As propostas de mudança, que têm grande respaldo na Câmara, também blindam partidos e candidatos de algumas punições. Um ponto torna muito mais difícil a cassação do mandato de parlamentares por irregularidades na campanha, como a compra de votos –para que haja essa possibilidade, terá que ser provado que o candidato usou de violência para coagir o eleitor.
Um dos trechos do projeto blinda candidatos de “quaisquer causas de inelegibilidade infraconstitucionais que ocorram após o registro da candidatura”, conforme manifesto da campanha Freio na Reforma, cuja lista de pontos mais preocupantes foi entregue ao Congresso e ao Judiciário.
A campanha foi lançada por entidades de defesa da transparência, lideradas pelo movimento Transparência Partidária. Nesta terça, divulgaram uma lista com 20 pontos que consideram os principais retrocessos no projeto, sendo 5 os mais preocupantes.
São eles: o que permite ao Congresso Nacional cassar resolução do TSE, o que permite aos partidos utilizarem o fundo partidário para qualquer tipo de despesa, o artigo que acaba com o sistema da Justiça Eleitoral usado para prestação de contas partidárias, o que retira do TSE o poder de regulamentar os procedimentos para prestação de contas partidárias e de campanha e o que retira o caráter jurisdicional das prestações de contas partidárias.

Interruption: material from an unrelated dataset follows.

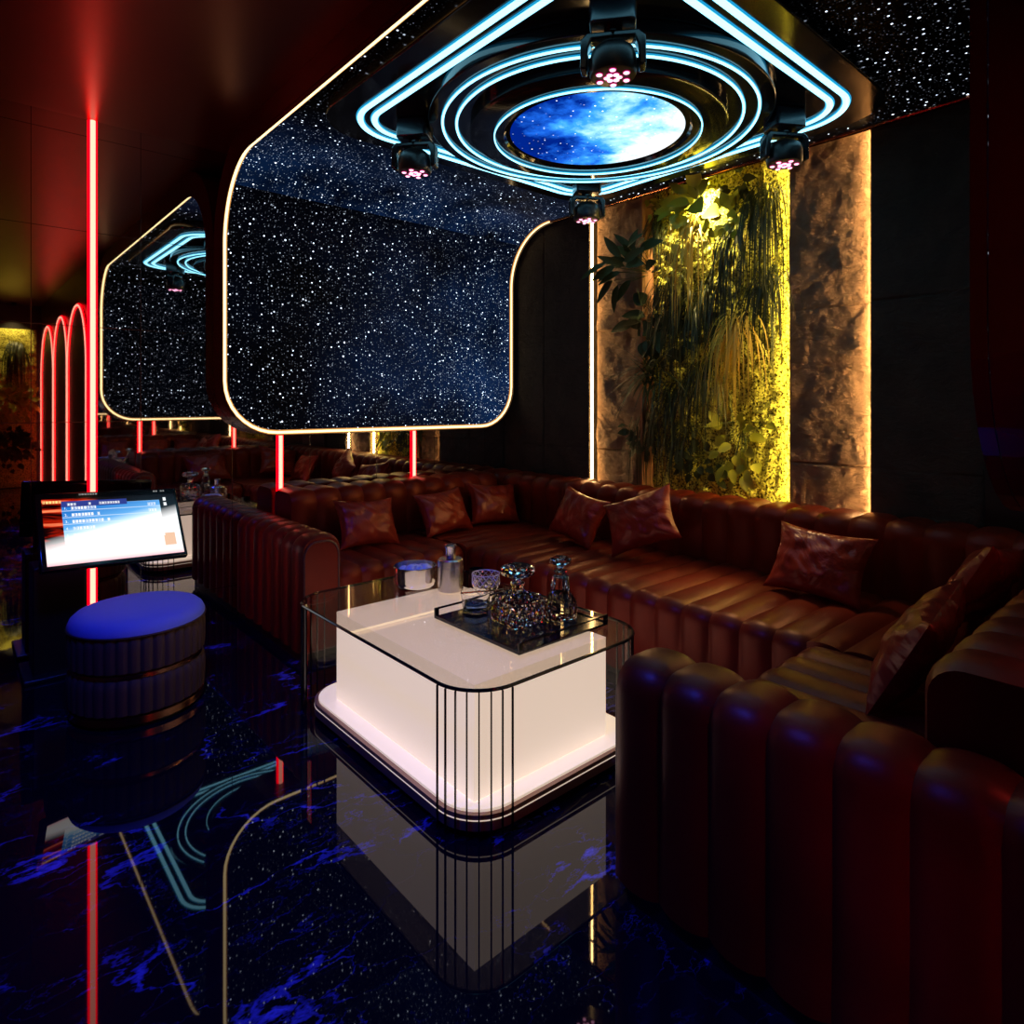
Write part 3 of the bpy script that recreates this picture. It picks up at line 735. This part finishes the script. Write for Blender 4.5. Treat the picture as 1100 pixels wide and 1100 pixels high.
# seats
fA = lambda a, b, t: (t, YSF+a, b); fC = lambda a, b, t: (XCF+a, t, b); fB = lambda a, b, t: (t, YSN-a, b)
part(ribbed(ccw(seat_pr(YBK+.03-YSF)), XA1+.002, XCF, .103*S, .017, fA), 'seat')
part(ribbed(ccw(seat_pr(XCB+.03-XCF)), YSN+.001, YSF-.001, .103*S, .017, fC), 'seat')
part(ribbed(ccw(seat_pr(YSN-YBN+.03)), XA1+.002, XCF, .103*S, .017, fB), 'seat')
# corner squares of the seat: smooth channels running on
for y0, y1 in ((YSF, YBK+.03), (YBN-.03, YSN)):
    pr = [(0, .05), (XCB+.03-XCF, .05), (XCB+.03-XCF, HS), (0, HS)]
    part(ribbed(ccw(pr), y0, y1, .103*S, .017, lambda a, b, t: (XCF+a, t, b), soft=[1, 1, 1, 1]), 'seat')
# backs
part(ribbed(ccw(back_pr(YM-.004-YBK)), XA1+.002, XCB, .12*S, .018, lambda a, b, t: (t, YBK+a, b)), 'backrest')
part(ribbed(ccw(back_pr(XD-.03-XCB)), YB+.02, YM-.02, .12*S, .018, lambda a, b, t: (XCB+a, t, b)), 'backrest')
part(ribbed(ccw(back_pr(YBN-YB-.004)), XA1+.002, XCB, .12*S, .018, lambda a, b, t: (t, YBN-a, b)), 'backrest')
# plinth under the seats
pl = MB().box(XA1, XCF+.05, YSF+.05, YBK, 0, .055); pl.box(XCF+.05, XCB, YBN, YBK, 0, .055); pl.box(XA1, XCF+.05, YBN, YSN-.05, 0, .055)
for y0, y1 in ((2.40*S, YM-.01), (YB+.01, .82*S)): pl.box(XA0+.02, XA1-.02, y0, y1, 0, .055)
part(pl, 'plinth', M_blackm)

# ------------------------------------------------------------ cushions
def pillow_mesh(seed, size=.40, th=.07, asp=.76):
    mb = MB(); n = 26; rnd = random.Random(seed)
    def fn(sgn):
        def g(a, b):
            x, y = 2*a-1, 2*b-1
            px = x*(1-.13*(1-y*y)*abs(x)); py = y*(1-.13*(1-x*x)*abs(y))
            h = max(0, (1-x*x)*(1-y*y))**.42
            wr = .014*noise.noise(Vector((x*3+seed, y*3, seed*1.7)))*h+.010*noise.noise(Vector((x*7+y*5+seed, x*1.5-y, seed)))*h
            crn = .012*math.sin(9*(abs(x)-abs(y))+seed)*abs(x*y)*h
            return (px*size/2, (sgn*th*h+sgn*wr+crn), py*size*asp/2)
        return g
    mb.grid(n, n, fn(1)); k = len(mb.v); mb.grid(n, n, fn(-1))
    mb.f = mb.f[:(n-1)*(n-1)]+[q[::-1] for q in mb.f[(n-1)*(n-1):]]
    for i in range(n-1):
        for a, b in ((i, i+1), (n*(n-1)+i, n*(n-1)+i+1), (i*n, (i+1)*n), (i*n+n-1, (i+1)*n+n-1)): mb.f.append((a, b, k+b, k+a))
    bm_v = mb
    return mb
def pillow(loc, yaw, tilt, roll, label, seed, size=.40, grp='leather throw cushions on the sofa'):
    mb = pillow_mesh(seed, size)
    o = mb.build('throw_cushion', M_pillow, smooth=True)
    # local: x width, y thickness, z height; roll in its own plane, lean back, then turn
    R_ = Matrix.Rotation(yaw, 4, 'Z') @ Matrix.Rotation(-tilt, 4, 'X') @ Matrix.Rotation(roll, 4, 'Y')
    o.rotation_euler = R_.to_euler(); o.location = loc
    zs = [(R_ @ v.co).z for v in o.data.vertices]
    o.location.z = HS-min(zs)-.012
    return tag(o, label, 'cushion', grp)
p = at(394, 560, Y=2.72*S); pillow((p.x, 2.715*S, 0), 0, .45, .05, 'leather cushion at the left end of the sofa under the starry screen', 1)
p = at(476, 560, Y=2.72*S); pillow((p.x, 2.715*S, 0), .05, .45, -.06, 'leather cushion second from the left, before the corner pair', 2)
p = at(532, 560, Y=2.72*S); pillow((p.x, 2.735*S, 0), -.15, .42, .08, 'leather cushion half hidden in the back corner of the sofa', 3)
p = at(622, 560, X=2.27*S); pillow((2.265*S, p.y, 0), -PI/2-.1, .45, .14, 'leather cushion on the right-hand sofa, left one of the overlapping pair', 4, .42)
p = at(688, 565, X=2.25*S); pillow((2.25*S, p.y, 0), -PI/2+.15, .45, -.42, 'leather cushion turned on its corner, right one of the overlapping pair', 5, .43)
p = at(880, 610, X=2.27*S); pillow((2.265*S, p.y, 0), -PI/2+.05, .50, .06, 'single leather cushion with a bluish sheen below the lit stone column', 6, .43)
p = at(1056, 640, Y=.50*S); pillow((p.x, .505*S, 0), PI-.10, .48, -.20, 'leather cushion at the right edge, behind the nearest cushion', 7, .46)
p = at(985, 700, Y=.49*S); pillow((p.x, .49*S, 0), PI+.12, .48, .10, 'nearest leather cushion, on the right seat beside the near backrest', 8, .45)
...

Isso torna “os procedimentos meramente administrativos e estabelece R$ 30 mil como valor máximo para multar os partidos por desaprovação de suas contas”, afirma o texto divulgado pelas entidades. Outro exemplo nesse sentido é o de revogar dispositivo da Lei da Ficha Limpa que torna inelegíveis políticos que renunciem aos mandatos para escapar de eventual cassação.
Antes de essa regra vigorar, em 2010, era comum políticos abrirem mão do mandato quando avaliavam haver risco real de serem cassados. Com a manobra, eles podiam novamente concorrer nas eleições seguintes, o que não ocorreria no caso de cassação -que acarreta inelegibilidade.
O transporte irregular de eleitores é descriminalizado e se torna infração cível, punida com multa de R$ 5.000 a R$ 100 mil. Além disso, o texto revoga crimes como boca de urna e comício no dia da eleição. Eles também passam a ser infração cível punível com multa de R$ 5.000 a R$ 30 mil.
O texto abre brecha também para que, se não ficar comprovado dolo (intenção) específico, seja possível utilizar recursos do fundo partidário para quitar multas relativas a atos infracionais, ilícitos penais, administrativos ou eleitorais ou para a quitação de encargos decorrentes de inadimplência de pagamentos, tais como multa de mora, atualização monetária ou juros.
O projeto também inclui um dispositivo, apelidado de “cláusula Tabata”, que busca proibir parlamentares de usarem compromissos firmados com fundações ou movimentos de renovação política para justificar infidelidade partidária. Além disso, também regulamenta os mandatos coletivos, com candidatura regulada pelo estatuto do partido político e autorizada em convenção. Segundo o texto, independentemente do número de componentes, a candidatura coletiva será representada formalmente por um único candidato oficial.
Entre os mais 900 artigos, o projeto também ressuscita a propaganda partidária obrigatória na TV e rádio, medida que havia sido extinta como argumento de economia para a criação do fundão eleitoral.